Mendelssohn; Schumann Violin Concertos

An outstanding version of an apt and rare coupling

Record and Artist Details

Composer or Director: Felix Mendelssohn, Robert Schumann

Genre:

Orchestral

Label: Virgin Classics

Media Format: CD or Download

Media Runtime: 59

Mastering:

Stereo
DDD

Catalogue Number: 545663-2

Tracks:

Composition Artist Credit
Concerto for Violin and Orchestra Felix Mendelssohn, Composer
Daniel Harding, Conductor
Felix Mendelssohn, Composer
Mahler Chamber Orchestra
Renaud Capuçon, Violin
The lightness and resilience of Renaud Capuçon’s playing at the very start of the Mendelssohn, matched by the transparent textures of the Mahler Chamber Orchestra under Daniel Harding, instantly establishes the distinctive character of this latest version of a much-recorded concerto. The urgency of the main Allegro still allows for Capuçon’s crystalline precision in rapid passagework, leading to a flexible account of the second subject.

Both Kyung-Wha Chung and Joshua Bell are more conventionally rich of tone, particularly Bell, who is markedly slower in the first movement, but Capuçon’s formidable virtuosity ensures that there is no feeling of a small-scale performance.
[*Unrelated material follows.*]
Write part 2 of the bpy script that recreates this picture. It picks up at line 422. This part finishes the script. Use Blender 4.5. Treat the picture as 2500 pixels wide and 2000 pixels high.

His Andante is fresh and songful; the finale is clear and brilliant without any hint of rush.

The coupling with the Schumann is welcome. It now seems extraordinary that on the advice of Clara Schumann, Brahms and Joseph Joachim, for whom it was written in 1853, this fine if flawed work was locked away until 1937. Philippe Mougeot’s booklet-note attributes its ‘resurrection’ in part to the desire of the Nazi authorities to replace the Mendelssohn concerto which they had banned. Certainly they insisted that the première be given in Germany, yet within months it won its first Jewish interpreter, when Yehudi Menuhin performed it with Barbirolli and the New York Philharmonic.

This performance is also marked by its transparency, not least in the crisp attacks of the accompaniment. Menuhin may vary the tempo less and Gidon Kremer use a wider tonal range, but Capuçon is equally convincing, not just in the first movement but in the hymn-like melody of the slow movement. He is more measured in the finale than either Kremer or Menuhin, articulating the semiquavers of the central episode with utmost clarity. Aided by Harding, the rhythmic resilience of the sharply dotted rhythms prevents any feeling of sluggishness. Vienna’s Jugendstilltheater is the venue for a free and open recording.